Prior to entering such plans, borrowers should do careful analysis looking at the short- and long-term consequences of income-based repayment plans. For many, a better option will be to consider refinancing their student loans with an income sharing payment plan that has no underlying debt. Full disclosure, I am the Founder & CEO of Defynance and we offer such a solution. I encourage student loan holders to evaluate how our solution is better for them today and in the long-term.

Another potential issue with the announcement is that many borrowers are going to have to fill out an application, not to be available for weeks, before they know if forgiveness applies to them (sign up here to find out when the application will be available).
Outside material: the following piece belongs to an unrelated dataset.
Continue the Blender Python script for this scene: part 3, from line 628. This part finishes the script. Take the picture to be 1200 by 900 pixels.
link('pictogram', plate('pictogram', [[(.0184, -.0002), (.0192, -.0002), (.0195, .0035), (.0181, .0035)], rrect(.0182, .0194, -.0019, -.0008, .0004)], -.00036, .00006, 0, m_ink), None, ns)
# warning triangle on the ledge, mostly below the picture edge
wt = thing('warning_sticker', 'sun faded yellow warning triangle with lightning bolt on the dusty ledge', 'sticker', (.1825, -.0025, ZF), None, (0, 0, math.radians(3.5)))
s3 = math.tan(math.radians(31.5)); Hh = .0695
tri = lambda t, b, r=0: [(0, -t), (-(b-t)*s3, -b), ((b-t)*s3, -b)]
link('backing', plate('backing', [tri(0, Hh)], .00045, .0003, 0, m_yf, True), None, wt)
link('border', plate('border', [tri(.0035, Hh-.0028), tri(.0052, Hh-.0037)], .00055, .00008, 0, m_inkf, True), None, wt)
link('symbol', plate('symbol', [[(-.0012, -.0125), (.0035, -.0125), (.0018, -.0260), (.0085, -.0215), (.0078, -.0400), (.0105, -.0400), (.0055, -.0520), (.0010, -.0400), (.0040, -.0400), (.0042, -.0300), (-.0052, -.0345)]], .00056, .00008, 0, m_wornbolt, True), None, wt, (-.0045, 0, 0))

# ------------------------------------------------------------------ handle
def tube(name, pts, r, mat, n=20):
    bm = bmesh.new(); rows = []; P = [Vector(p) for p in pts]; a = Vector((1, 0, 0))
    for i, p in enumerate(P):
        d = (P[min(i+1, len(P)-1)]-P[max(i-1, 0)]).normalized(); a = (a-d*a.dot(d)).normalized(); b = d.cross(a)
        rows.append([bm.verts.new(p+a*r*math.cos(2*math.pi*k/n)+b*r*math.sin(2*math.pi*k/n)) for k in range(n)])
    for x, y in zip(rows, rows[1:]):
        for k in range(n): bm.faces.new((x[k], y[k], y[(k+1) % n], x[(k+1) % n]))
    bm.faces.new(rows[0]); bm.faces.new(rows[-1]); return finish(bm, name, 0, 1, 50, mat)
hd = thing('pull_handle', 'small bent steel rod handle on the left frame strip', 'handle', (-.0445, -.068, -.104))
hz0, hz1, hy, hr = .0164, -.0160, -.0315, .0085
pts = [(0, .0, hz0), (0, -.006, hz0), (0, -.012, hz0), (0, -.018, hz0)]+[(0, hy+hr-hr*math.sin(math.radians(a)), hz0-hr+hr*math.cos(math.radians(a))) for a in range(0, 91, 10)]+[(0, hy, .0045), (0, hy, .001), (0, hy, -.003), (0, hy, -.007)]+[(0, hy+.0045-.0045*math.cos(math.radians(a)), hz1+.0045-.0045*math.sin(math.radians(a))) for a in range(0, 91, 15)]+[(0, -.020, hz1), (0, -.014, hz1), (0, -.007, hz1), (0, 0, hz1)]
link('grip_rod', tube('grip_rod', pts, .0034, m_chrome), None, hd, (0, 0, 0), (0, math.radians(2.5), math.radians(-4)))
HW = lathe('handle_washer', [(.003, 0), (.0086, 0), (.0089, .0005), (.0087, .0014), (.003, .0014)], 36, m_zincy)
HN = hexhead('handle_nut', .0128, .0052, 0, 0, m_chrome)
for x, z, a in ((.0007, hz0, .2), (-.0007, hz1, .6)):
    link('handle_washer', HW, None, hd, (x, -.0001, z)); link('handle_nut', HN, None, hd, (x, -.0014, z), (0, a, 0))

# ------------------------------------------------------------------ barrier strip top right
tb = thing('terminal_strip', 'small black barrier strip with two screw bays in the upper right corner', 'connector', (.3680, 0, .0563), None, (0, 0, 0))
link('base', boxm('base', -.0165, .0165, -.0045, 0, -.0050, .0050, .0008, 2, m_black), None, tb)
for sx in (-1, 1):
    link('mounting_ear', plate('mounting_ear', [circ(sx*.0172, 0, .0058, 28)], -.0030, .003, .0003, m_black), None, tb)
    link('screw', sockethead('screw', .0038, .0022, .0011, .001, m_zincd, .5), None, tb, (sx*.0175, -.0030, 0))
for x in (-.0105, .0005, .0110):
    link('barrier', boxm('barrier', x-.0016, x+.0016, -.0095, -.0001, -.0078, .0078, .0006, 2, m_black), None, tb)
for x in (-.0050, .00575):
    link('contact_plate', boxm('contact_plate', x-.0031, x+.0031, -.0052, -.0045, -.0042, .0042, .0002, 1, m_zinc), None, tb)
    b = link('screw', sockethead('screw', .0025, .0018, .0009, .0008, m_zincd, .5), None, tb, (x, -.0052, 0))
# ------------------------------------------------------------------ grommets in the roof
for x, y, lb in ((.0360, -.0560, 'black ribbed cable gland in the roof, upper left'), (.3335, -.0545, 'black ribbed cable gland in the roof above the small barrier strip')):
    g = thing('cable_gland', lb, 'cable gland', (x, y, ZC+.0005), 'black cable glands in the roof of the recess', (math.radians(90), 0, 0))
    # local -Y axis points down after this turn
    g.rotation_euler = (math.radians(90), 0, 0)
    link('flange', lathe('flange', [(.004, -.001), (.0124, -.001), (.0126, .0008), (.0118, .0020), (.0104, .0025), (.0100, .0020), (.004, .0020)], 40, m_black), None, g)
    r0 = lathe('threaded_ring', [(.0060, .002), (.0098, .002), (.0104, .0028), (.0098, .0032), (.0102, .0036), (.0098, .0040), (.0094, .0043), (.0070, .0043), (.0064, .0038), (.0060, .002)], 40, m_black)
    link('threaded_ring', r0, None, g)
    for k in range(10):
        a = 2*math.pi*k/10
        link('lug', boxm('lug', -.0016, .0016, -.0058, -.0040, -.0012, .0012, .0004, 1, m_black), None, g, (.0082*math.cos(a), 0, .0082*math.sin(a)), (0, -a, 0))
If it took almost 2 years for the Administration to announce forgiveness, why isn’t the application ready today? As is typically the case with government announcements, the immediate positive high is typically followed by faulty execution and resulting service failures. Today is not the day to be negative so I hope that I am proven wrong.

Before I top off this sandwich by commending the President once more, I have to state that neither the Administration nor Congress has done anything about the underlying problem of why student debt has grown 7-fold over the past couple of decades. The reality is that the federal government has created a system, which misaligns incentives for student loan servicers who rarely offer the right advice to student loan borrowers. Moreover, the government has also made student loans available freely without any measures to hold colleges and universities accountable for exploding tuition costs. If these and other underlying problems are not addressed, the amount of outstanding student debt will be back to its current levels – before $10,000 forgiveness – in just 4 years.

In closing, I also appreciate that the Biden Administration has already forgiven $32 billion in student loans mostly for borrowers who were defrauded by for-profit colleges (click to see the list) and for those who are permanently disabled (click to see if you qualify). They have at least attempted to address the most severe student loan problems while reaching a decision on broad forgiveness.

With the long-awaited August 24th announcement, the Administration has most certainly taken a step in the right direction but in no way have they leaped to the destination when we no longer consider student debt to be a crisis. But it must be acknowledged that we are, without question, a little bit closer.